To o 31% miej, niż roku poprzednim. Stowarzyszenie przypomina jednak, że dotyczy ono jedynie faktów, które można zweryfikować. W rzeczywistości jest to tylko „wierzchołek góry lodowej” – mówi Patrick Victor, dyrektor Otwartych Drzwi we Francji. „Wiemy, że w rzeczywistości ta liczba jest znacznie większa” – dodaje.
Dla przykładu niemożliwe jest podanie dokładnej liczby osób prześladowanych w takim kraju jak np. komunistyczna Korea Północna. Znajduje się ona ponownie na szczycie rankingu krajów, w których prześladowania chrześcijan są najsilniejsze. KRL-D wyprzedza Afganistan, Somalię, Libię i Pakistan.
Mordy na chrześcijanach
Najwięcej chrześcijan poniosło śmierć w Nigerii. Zginęło tam 1350 osób. Odpowiedzialni za to są radykalni islamiści ich bojówki, jak Boko Haram. Ekstremizm islamski to zresztą główny motor prześladowań chrześcijan na świecie. Poza dżihadystami z Boko Haram, odpowiadają za mordy także różne ugrupowania ISIS.
924 chrześcijan zginęło w Republice Środkowoafrykańskiej. 200 na Sri Lance, w atakach wymierzonych w kościoły i hotele w ubiegłoroczną Wielkanoc. Poziom przemocy wzrósł także w całej Afryce Zachodniej.
Według danych w sumie ponad 260 milionów chrześcijan (katolików, prawosławnych, protestantów i innych), czyli co ósmy wierzący chrześcijanin na świecie, doznaje znacznych prześladowańz powodu swojej wiary. W 2018 te rachunki szacowano na 245 milionów.
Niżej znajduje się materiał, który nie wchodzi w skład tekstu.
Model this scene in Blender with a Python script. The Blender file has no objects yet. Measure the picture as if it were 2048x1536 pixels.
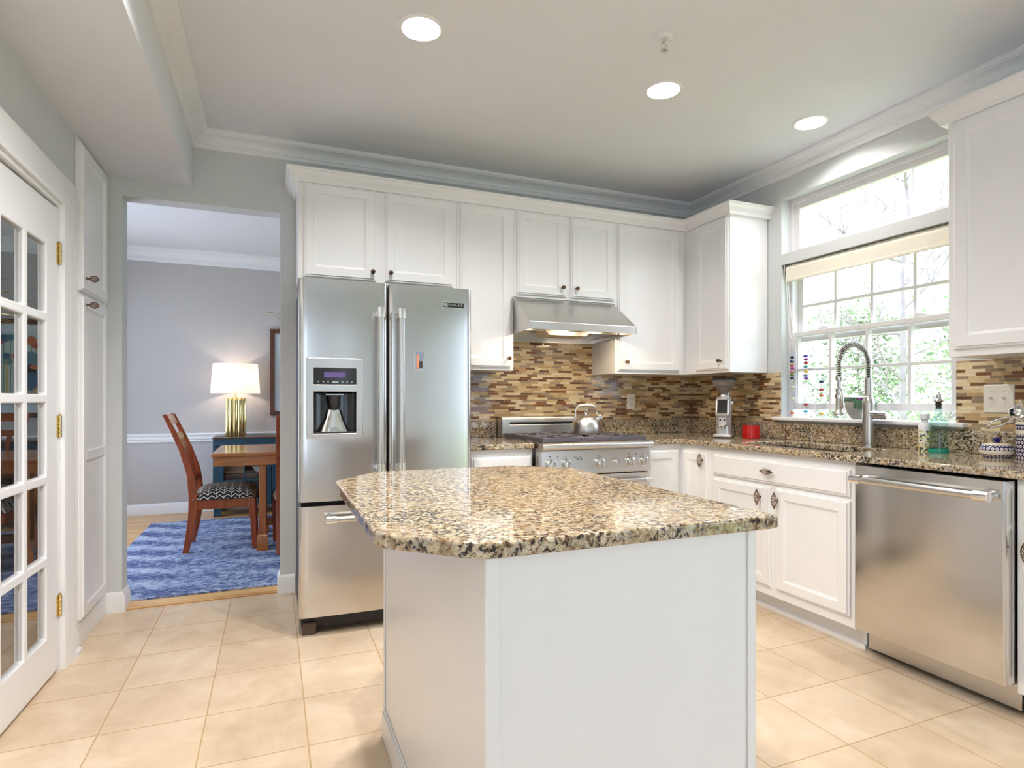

W więzieniach świata z powodu wiary przebywa obecnie 3711 chrześcijan (poprzednio 3150). W 2019 r. zaatakowano i sprofanowano też 9500 kościołów (wzrost pięciokrotny!).
W raporcie jest też mowa o pogarszającej się sytuacji chrześcijan mieszkających w Chinach. W ubiegłym roku zniszczono tu 5500 kościołów, a „nacisk na chińskich chrześcijan wzrósł we wszystkich sferach życia, ponieważ w całym kraju zostały przyjęte nowe przepisy religijne”. Dotyczy to też katolików, chociaż Franciszek podpisał z włazami CHRL porozumienie.
W porównaniu z ubiegłym rokiem Chiny przesunęły się w rankingu krajów prześladujących chrześcijan z miejsca 27 na 23. Trzeba jednak doda, że kraj ten prześladuje także np. muzułmańskich Ujgurów.